Nearly a year and a half after Hailey E. Athay was last seen by her family, her fate has been confirmed — not by investigators, but by two young men who happened to walk into the right stretch of Washington state forest on a Sunday afternoon.
The Cowlitz County Sheriff’s Office announced Thursday that skeletal remains discovered over the weekend in a wooded area of Rose Valley have been positively identified as those of Athay, a 33-year-old woman from Cowlitz County who was last seen in Kelso, Washington in November 2024.
The discovery was made on Sunday when two hikers came across skeletal remains and clothing in the woods near Rose Valley. They contacted authorities, and a photograph of the bones was sent to a forensic anthropologist for preliminary assessment. The expert confirmed they were human.
The following day — Monday — the Cowlitz County Coroner’s Office coordinated with the sheriff’s office and multiple search and rescue teams to conduct a systematic search of the surrounding area. One of the two men who had originally found the bones returned to lead the search party back to the location.
What they recovered was significant: nearly complete skeletal remains, along with multiple items of clothing and personal belongings — a collection of evidence substantial enough to anchor a formal identification effort.
Why That Location Mattered
The spot where the remains were found was not random in the context of the investigation.

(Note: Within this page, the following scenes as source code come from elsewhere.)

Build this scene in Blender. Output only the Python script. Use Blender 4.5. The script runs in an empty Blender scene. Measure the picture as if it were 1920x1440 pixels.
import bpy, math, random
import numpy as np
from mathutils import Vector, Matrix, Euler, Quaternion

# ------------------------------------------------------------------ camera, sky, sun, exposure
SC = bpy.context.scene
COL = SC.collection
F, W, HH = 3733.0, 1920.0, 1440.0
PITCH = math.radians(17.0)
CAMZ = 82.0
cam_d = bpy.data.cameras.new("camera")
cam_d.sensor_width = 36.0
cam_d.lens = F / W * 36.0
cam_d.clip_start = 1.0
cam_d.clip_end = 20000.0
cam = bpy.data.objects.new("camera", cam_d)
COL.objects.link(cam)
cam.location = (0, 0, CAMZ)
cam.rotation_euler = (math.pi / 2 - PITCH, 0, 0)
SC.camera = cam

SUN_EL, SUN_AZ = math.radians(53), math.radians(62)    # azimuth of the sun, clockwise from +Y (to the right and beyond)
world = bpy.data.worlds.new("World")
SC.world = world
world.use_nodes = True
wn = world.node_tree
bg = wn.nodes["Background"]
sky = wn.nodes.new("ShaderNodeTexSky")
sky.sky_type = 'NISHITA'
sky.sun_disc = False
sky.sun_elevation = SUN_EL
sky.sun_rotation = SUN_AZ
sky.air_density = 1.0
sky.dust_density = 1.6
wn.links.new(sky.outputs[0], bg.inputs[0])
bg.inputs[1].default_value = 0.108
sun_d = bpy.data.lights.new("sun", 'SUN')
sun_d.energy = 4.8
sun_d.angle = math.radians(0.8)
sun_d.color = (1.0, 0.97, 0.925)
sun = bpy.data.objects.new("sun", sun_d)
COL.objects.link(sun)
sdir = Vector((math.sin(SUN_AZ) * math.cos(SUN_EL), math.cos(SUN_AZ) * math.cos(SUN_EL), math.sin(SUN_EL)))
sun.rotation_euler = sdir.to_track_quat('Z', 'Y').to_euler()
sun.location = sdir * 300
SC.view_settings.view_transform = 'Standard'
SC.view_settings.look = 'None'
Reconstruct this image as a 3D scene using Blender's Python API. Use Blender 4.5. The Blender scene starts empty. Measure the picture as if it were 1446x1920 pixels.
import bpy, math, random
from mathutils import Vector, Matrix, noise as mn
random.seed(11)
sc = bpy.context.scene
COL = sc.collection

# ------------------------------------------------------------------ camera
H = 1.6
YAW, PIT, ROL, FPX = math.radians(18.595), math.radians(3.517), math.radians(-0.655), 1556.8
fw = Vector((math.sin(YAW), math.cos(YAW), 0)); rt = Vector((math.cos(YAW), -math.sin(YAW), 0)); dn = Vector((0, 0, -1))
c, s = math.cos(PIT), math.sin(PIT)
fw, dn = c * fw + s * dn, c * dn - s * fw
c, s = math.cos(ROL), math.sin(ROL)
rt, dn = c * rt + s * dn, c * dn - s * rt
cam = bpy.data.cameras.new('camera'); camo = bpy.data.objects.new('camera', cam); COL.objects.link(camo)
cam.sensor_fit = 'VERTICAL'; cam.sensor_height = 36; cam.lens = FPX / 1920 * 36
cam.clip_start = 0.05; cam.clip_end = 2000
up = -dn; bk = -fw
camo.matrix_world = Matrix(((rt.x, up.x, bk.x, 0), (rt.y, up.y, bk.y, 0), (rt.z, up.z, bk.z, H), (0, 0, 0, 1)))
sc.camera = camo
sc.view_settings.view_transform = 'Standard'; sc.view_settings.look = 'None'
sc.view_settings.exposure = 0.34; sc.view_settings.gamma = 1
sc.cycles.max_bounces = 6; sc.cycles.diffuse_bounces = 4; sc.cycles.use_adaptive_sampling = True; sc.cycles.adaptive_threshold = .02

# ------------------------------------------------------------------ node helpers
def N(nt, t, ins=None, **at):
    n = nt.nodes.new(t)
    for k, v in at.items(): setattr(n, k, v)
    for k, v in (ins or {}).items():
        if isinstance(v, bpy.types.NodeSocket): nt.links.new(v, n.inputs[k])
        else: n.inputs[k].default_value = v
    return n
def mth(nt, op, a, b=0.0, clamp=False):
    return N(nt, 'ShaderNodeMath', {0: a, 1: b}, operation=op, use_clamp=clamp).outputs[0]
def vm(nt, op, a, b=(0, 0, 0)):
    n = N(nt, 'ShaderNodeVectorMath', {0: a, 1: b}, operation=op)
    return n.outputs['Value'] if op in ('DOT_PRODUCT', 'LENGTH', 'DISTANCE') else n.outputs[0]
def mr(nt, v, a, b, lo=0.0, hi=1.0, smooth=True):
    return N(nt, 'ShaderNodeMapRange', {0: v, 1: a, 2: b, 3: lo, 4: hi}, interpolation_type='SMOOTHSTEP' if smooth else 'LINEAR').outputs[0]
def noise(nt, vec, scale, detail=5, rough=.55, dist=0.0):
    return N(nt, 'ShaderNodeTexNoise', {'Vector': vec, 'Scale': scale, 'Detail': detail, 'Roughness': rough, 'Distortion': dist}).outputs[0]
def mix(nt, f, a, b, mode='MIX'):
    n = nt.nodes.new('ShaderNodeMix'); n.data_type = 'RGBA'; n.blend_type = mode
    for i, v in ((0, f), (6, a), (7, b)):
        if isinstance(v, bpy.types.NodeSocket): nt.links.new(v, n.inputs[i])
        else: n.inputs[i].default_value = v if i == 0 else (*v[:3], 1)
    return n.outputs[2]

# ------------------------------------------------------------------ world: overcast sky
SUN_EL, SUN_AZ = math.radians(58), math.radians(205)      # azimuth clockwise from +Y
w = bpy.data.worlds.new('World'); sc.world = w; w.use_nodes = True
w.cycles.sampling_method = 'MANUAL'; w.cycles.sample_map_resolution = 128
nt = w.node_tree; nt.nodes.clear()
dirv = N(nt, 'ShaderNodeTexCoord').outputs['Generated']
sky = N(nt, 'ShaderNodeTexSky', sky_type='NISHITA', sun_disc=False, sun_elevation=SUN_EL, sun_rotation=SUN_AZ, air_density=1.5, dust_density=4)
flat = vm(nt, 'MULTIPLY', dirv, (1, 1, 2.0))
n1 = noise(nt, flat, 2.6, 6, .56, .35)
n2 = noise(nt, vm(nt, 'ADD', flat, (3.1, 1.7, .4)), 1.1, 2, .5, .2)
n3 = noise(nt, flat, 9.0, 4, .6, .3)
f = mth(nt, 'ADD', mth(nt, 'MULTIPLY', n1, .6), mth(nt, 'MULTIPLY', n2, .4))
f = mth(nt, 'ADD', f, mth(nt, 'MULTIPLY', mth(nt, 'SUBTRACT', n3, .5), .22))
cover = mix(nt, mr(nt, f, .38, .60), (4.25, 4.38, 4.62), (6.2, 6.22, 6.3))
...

According to the Cowlitz County Sheriff’s Office, the location fell within the boundaries of an area that a detective had already flagged through investigation and interviews as a place of specific interest in connection with Athay’s disappearance. Prior searches had been conducted in nearby areas — but no evidence had been recovered until the hikers made their find on Sunday.
The fact that the remains were ultimately located within that identified zone of interest suggests the investigation had been tracking in the right direction, even as earlier searches came up empty.
Hailey Athay was last seen by her family in Kelso, Washington in November 2024. Notably, she was not reported missing until January 2025 — a gap of approximately two months between her disappearance and the formal report.
A friend told local affiliate FOX 13 Seattle that before she vanished, Athay had gone mushroom picking with a man. That detail has been part of the investigation’s backdrop, though authorities have not publicly named any suspect or person of interest in connection with her death.
Identification and What Comes Next
The positive identification was made on Tuesday, when a forensic odontologist examined the recovered skull and compared its dental characteristics against Athay’s dental records. The match was confirmed.
The manner and cause of her death have not been determined. Both remain under active investigation, pending a full analysis by a forensic anthropologist who will examine the skeletal remains for evidence of what happened to Athay in the months between her disappearance and the discovery of her remains.
That analysis — and whatever it ultimately reveals — will be central to determining how investigators and prosecutors proceed.
For Hailey Athay’s family, the discovery in Rose Valley brings a resolution of the most painful kind — the end of uncertainty, replaced by confirmed grief. For the Cowlitz County Sheriff’s Office, the identification of her remains opens the next phase of an investigation that now must answer the question her disappearance has always carried: what happened to a 33-year-old woman in the woods of Washington state, and how did she come to be there. Those answers are still to come. The search for her, at least, is over.